In the report shared with the media last week, principal analyst Steve Hilton said the slower growth is down to difficult economic conditions worldwide and the slow-than-expected adoption of technology by both large and small enterprises.
Developed countries are expected to see revenue from enterprise cloud-based services rise from US$17 billion in 2012 to US$28.7 billion in 2017. Revenue in emerging markets will remain far smaller – from US$1.2 billion in 2012 to US$3.2 billion in 2017, little more than 10 per cent of total worldwide revenue.

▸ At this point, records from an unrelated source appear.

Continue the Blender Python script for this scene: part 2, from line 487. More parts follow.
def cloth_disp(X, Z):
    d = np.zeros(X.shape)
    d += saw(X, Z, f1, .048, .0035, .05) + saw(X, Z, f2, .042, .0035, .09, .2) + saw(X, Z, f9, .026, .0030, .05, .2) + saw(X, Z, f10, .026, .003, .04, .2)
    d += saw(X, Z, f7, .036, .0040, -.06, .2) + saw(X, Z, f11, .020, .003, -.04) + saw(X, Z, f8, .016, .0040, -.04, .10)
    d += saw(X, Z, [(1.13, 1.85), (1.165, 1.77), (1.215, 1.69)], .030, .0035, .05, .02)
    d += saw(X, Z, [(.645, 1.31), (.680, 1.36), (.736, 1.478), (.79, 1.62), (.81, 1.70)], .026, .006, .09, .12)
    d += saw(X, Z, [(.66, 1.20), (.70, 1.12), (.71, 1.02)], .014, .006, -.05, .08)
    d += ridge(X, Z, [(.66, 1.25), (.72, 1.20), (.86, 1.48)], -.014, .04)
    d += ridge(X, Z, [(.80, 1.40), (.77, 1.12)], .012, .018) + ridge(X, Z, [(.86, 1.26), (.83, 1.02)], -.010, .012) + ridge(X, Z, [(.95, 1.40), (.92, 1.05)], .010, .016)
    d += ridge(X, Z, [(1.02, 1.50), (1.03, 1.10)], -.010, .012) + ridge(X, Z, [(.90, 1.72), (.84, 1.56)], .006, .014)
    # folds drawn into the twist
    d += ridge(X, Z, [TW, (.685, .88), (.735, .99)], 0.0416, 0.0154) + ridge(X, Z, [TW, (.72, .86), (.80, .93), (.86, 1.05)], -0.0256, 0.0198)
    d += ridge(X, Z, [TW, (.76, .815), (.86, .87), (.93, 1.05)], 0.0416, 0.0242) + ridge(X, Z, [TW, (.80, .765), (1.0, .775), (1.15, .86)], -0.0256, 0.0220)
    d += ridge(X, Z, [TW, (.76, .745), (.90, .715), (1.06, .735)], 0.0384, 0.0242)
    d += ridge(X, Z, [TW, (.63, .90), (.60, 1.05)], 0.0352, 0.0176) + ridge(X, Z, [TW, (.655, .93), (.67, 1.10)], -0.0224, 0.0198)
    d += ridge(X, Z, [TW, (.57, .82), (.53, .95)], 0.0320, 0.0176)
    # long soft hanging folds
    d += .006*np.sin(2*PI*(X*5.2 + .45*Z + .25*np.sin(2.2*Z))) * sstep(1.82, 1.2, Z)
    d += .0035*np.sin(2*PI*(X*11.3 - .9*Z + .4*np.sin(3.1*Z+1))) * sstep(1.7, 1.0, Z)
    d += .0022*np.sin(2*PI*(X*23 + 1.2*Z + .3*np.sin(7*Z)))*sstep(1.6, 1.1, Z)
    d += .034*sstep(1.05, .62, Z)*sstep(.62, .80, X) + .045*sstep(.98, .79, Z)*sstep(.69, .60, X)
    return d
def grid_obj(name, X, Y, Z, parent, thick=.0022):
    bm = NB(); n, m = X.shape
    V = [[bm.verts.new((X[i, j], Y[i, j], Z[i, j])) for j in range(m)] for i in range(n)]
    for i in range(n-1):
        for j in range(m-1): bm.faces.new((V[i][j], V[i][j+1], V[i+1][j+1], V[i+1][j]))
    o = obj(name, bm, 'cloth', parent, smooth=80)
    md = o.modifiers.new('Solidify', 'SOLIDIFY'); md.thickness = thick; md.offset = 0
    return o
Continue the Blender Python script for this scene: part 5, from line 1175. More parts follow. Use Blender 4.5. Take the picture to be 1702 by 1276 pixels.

Analysys Mason’s report also sees communications service providers (CSPs) accounting for 18 per cent of total worldwide enterprise cloud services revenue by 2017, as they are expected to grab a larger chunk of the market.
SMEs will spend on cloud services, accounting for 49 per cent of total revenue by 2017, especially as CSPs target more cloud services at them and as their awareness of the technology grows.